▶ **YOUR OBJECTIVE**
Return all of the data exactly, with nothing left out but the pictures.

<<<<

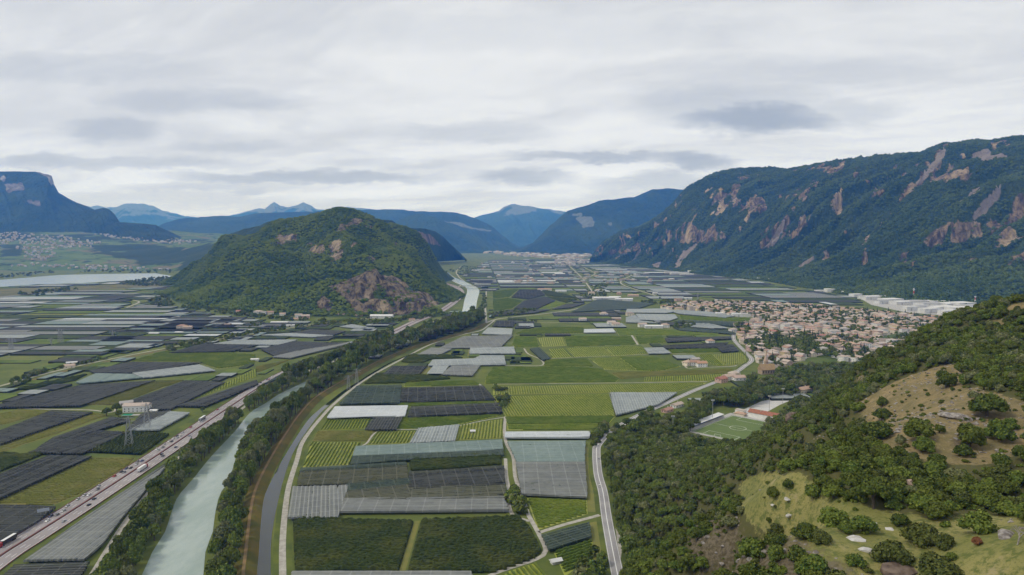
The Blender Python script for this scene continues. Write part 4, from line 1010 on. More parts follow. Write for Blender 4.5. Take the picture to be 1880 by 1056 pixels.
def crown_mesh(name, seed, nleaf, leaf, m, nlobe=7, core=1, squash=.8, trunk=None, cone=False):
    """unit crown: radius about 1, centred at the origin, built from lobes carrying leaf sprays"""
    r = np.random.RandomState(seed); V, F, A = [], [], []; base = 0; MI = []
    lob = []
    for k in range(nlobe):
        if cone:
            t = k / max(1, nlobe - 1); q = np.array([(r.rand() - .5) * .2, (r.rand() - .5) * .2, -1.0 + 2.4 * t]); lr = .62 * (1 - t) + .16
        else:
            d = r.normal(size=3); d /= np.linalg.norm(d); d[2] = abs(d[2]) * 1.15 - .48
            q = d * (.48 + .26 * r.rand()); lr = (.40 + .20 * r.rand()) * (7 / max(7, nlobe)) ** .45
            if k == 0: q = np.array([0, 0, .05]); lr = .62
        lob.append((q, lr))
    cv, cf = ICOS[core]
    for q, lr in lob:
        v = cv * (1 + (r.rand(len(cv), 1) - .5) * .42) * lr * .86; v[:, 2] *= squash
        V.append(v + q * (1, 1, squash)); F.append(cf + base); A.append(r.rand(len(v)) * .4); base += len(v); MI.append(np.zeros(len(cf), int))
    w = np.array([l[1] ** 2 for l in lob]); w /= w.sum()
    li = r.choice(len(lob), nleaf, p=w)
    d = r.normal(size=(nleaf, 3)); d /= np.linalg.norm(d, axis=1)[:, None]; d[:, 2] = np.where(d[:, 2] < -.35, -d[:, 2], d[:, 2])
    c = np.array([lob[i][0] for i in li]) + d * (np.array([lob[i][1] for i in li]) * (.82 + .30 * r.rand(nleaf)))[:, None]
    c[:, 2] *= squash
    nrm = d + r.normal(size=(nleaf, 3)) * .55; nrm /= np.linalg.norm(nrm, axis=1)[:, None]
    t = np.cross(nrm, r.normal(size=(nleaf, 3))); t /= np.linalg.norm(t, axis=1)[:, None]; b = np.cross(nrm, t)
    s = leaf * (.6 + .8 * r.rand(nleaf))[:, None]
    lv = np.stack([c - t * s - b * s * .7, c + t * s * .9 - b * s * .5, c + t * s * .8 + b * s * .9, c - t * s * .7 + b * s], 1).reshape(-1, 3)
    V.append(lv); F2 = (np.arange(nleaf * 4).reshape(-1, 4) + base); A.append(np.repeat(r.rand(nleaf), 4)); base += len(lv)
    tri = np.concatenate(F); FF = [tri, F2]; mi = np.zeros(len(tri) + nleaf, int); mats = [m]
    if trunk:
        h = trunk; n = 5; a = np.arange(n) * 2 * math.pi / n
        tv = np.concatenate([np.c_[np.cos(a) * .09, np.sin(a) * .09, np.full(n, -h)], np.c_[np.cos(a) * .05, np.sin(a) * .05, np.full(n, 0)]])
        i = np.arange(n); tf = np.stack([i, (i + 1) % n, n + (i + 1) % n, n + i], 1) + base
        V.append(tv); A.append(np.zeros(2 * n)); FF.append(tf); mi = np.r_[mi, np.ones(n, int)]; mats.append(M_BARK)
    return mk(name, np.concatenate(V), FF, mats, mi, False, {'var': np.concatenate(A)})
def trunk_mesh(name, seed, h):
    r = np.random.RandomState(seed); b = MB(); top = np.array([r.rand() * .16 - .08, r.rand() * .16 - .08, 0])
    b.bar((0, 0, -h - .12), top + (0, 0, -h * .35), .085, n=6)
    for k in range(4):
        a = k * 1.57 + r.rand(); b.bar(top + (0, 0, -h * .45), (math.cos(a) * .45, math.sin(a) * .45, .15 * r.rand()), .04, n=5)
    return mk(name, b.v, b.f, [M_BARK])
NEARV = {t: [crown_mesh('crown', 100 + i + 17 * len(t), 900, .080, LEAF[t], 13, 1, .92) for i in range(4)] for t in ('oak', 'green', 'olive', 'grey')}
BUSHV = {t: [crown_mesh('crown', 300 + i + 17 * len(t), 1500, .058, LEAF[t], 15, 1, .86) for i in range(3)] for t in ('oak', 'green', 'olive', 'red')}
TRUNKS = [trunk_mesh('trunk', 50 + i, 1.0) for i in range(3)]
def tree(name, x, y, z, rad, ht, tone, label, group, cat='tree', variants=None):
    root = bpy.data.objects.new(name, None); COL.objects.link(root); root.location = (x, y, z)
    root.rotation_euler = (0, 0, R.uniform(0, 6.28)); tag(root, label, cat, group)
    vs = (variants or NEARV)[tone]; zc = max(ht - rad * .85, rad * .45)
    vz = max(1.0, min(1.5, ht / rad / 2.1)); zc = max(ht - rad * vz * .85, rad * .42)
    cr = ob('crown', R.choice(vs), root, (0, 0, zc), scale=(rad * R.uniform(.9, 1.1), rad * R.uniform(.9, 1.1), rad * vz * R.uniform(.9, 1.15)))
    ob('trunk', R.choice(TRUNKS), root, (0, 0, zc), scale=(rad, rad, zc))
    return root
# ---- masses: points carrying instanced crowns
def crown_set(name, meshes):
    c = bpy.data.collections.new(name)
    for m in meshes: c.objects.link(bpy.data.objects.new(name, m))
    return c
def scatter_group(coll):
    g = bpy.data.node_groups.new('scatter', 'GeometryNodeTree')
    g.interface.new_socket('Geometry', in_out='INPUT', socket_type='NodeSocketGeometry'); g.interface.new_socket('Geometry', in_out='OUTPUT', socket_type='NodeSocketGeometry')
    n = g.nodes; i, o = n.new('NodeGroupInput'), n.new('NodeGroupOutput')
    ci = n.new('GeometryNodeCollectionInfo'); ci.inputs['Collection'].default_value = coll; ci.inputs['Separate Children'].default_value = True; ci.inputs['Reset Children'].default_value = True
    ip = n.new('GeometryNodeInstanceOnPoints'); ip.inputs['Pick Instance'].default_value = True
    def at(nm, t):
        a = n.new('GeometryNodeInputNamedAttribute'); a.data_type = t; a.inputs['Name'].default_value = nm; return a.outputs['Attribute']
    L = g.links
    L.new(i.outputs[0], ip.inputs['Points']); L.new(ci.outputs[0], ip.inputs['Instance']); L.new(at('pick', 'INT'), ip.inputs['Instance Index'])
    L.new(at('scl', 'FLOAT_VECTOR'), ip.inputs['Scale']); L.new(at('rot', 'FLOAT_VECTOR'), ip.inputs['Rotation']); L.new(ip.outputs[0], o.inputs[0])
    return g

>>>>

▶ **EXERCISE ANSWER**
The Blender Python script for this scene continues. Write part 4, from line 1010 on. More parts follow. Write for Blender 4.5. Take the picture to be 1880 by 1056 pixels.
def crown_mesh(name, seed, nleaf, leaf, m, nlobe=7, core=1, squash=.8, trunk=None, cone=False):
    """unit crown: radius about 1, centred at the origin, built from lobes carrying leaf sprays"""
    r = np.random.RandomState(seed); V, F, A = [], [], []; base = 0; MI = []
    lob = []
    for k in range(nlobe):
        if cone:
            t = k / max(1, nlobe - 1); q = np.array([(r.rand() - .5) * .2, (r.rand() - .5) * .2, -1.0 + 2.4 * t]); lr = .62 * (1 - t) + .16
        else:
            d = r.normal(size=3); d /= np.linalg.norm(d); d[2] = abs(d[2]) * 1.15 - .48
            q = d * (.48 + .26 * r.rand()); lr = (.40 + .20 * r.rand()) * (7 / max(7, nlobe)) ** .45
            if k == 0: q = np.array([0, 0, .05]); lr = .62
        lob.append((q, lr))
    cv, cf = ICOS[core]
    for q, lr in lob:
        v = cv * (1 + (r.rand(len(cv), 1) - .5) * .42) * lr * .86; v[:, 2] *= squash
        V.append(v + q * (1, 1, squash)); F.append(cf + base); A.append(r.rand(len(v)) * .4); base += len(v); MI.append(np.zeros(len(cf), int))
    w = np.array([l[1] ** 2 for l in lob]); w /= w.sum()
    li = r.choice(len(lob), nleaf, p=w)
    d = r.normal(size=(nleaf, 3)); d /= np.linalg.norm(d, axis=1)[:, None]; d[:, 2] = np.where(d[:, 2] < -.35, -d[:, 2], d[:, 2])
    c = np.array([lob[i][0] for i in li]) + d * (np.array([lob[i][1] for i in li]) * (.82 + .30 * r.rand(nleaf)))[:, None]
    c[:, 2] *= squash
    nrm = d + r.normal(size=(nleaf, 3)) * .55; nrm /= np.linalg.norm(nrm, axis=1)[:, None]
    t = np.cross(nrm, r.normal(size=(nleaf, 3))); t /= np.linalg.norm(t, axis=1)[:, None]; b = np.cross(nrm, t)
    s = leaf * (.6 + .8 * r.rand(nleaf))[:, None]
    lv = np.stack([c - t * s - b * s * .7, c + t * s * .9 - b * s * .5, c + t * s * .8 + b * s * .9, c - t * s * .7 + b * s], 1).reshape(-1, 3)
    V.append(lv); F2 = (np.arange(nleaf * 4).reshape(-1, 4) + base); A.append(np.repeat(r.rand(nleaf), 4)); base += len(lv)
    tri = np.concatenate(F); FF = [tri, F2]; mi = np.zeros(len(tri) + nleaf, int); mats = [m]
    if trunk:
        h = trunk; n = 5; a = np.arange(n) * 2 * math.pi / n
        tv = np.concatenate([np.c_[np.cos(a) * .09, np.sin(a) * .09, np.full(n, -h)], np.c_[np.cos(a) * .05, np.sin(a) * .05, np.full(n, 0)]])
        i = np.arange(n); tf = np.stack([i, (i + 1) % n, n + (i + 1) % n, n + i], 1) + base
        V.append(tv); A.append(np.zeros(2 * n)); FF.append(tf); mi = np.r_[mi, np.ones(n, int)]; mats.append(M_BARK)
    return mk(name, np.concatenate(V), FF, mats, mi, False, {'var': np.concatenate(A)})
def trunk_mesh(name, seed, h):
    r = np.random.RandomState(seed); b = MB(); top = np.array([r.rand() * .16 - .08, r.rand() * .16 - .08, 0])
    b.bar((0, 0, -h - .12), top + (0, 0, -h * .35), .085, n=6)
    for k in range(4):
        a = k * 1.57 + r.rand(); b.bar(top + (0, 0, -h * .45), (math.cos(a) * .45, math.sin(a) * .45, .15 * r.rand()), .04, n=5)
    return mk(name, b.v, b.f, [M_BARK])
NEARV = {t: [crown_mesh('crown', 100 + i + 17 * len(t), 900, .080, LEAF[t], 13, 1, .92) for i in range(4)] for t in ('oak', 'green', 'olive', 'grey')}
BUSHV = {t: [crown_mesh('crown', 300 + i + 17 * len(t), 1500, .058, LEAF[t], 15, 1, .86) for i in range(3)] for t in ('oak', 'green', 'olive', 'red')}
TRUNKS = [trunk_mesh('trunk', 50 + i, 1.0) for i in range(3)]
def tree(name, x, y, z, rad, ht, tone, label, group, cat='tree', variants=None):
    root = bpy.data.objects.new(name, None); COL.objects.link(root); root.location = (x, y, z)
    root.rotation_euler = (0, 0, R.uniform(0, 6.28)); tag(root, label, cat, group)
    vs = (variants or NEARV)[tone]; zc = max(ht - rad * .85, rad * .45)
    vz = max(1.0, min(1.5, ht / rad / 2.1)); zc = max(ht - rad * vz * .85, rad * .42)
    cr = ob('crown', R.choice(vs), root, (0, 0, zc), scale=(rad * R.uniform(.9, 1.1), rad * R.uniform(.9, 1.1), rad * vz * R.uniform(.9, 1.15)))
    ob('trunk', R.choice(TRUNKS), root, (0, 0, zc), scale=(rad, rad, zc))
    return root
# ---- masses: points carrying instanced crowns
def crown_set(name, meshes):
    c = bpy.data.collections.new(name)
    for m in meshes: c.objects.link(bpy.data.objects.new(name, m))
    return c
def scatter_group(coll):
    g = bpy.data.node_groups.new('scatter', 'GeometryNodeTree')
    g.interface.new_socket('Geometry', in_out='INPUT', socket_type='NodeSocketGeometry'); g.interface.new_socket('Geometry', in_out='OUTPUT', socket_type='NodeSocketGeometry')
    n = g.nodes; i, o = n.new('NodeGroupInput'), n.new('NodeGroupOutput')
    ci = n.new('GeometryNodeCollectionInfo'); ci.inputs['Collection'].default_value = coll; ci.inputs['Separate Children'].default_value = True; ci.inputs['Reset Children'].default_value = True
    ip = n.new('GeometryNodeInstanceOnPoints'); ip.inputs['Pick Instance'].default_value = True
    def at(nm, t):
        a = n.new('GeometryNodeInputNamedAttribute'); a.data_type = t; a.inputs['Name'].default_value = nm; return a.outputs['Attribute']
    L = g.links
    L.new(i.outputs[0], ip.inputs['Points']); L.new(ci.outputs[0], ip.inputs['Instance']); L.new(at('pick', 'INT'), ip.inputs['Instance Index'])
    L.new(at('scl', 'FLOAT_VECTOR'), ip.inputs['Scale']); L.new(at('rot', 'FLOAT_VECTOR'), ip.inputs['Rotation']); L.new(ip.outputs[0], o.inputs[0])
    return g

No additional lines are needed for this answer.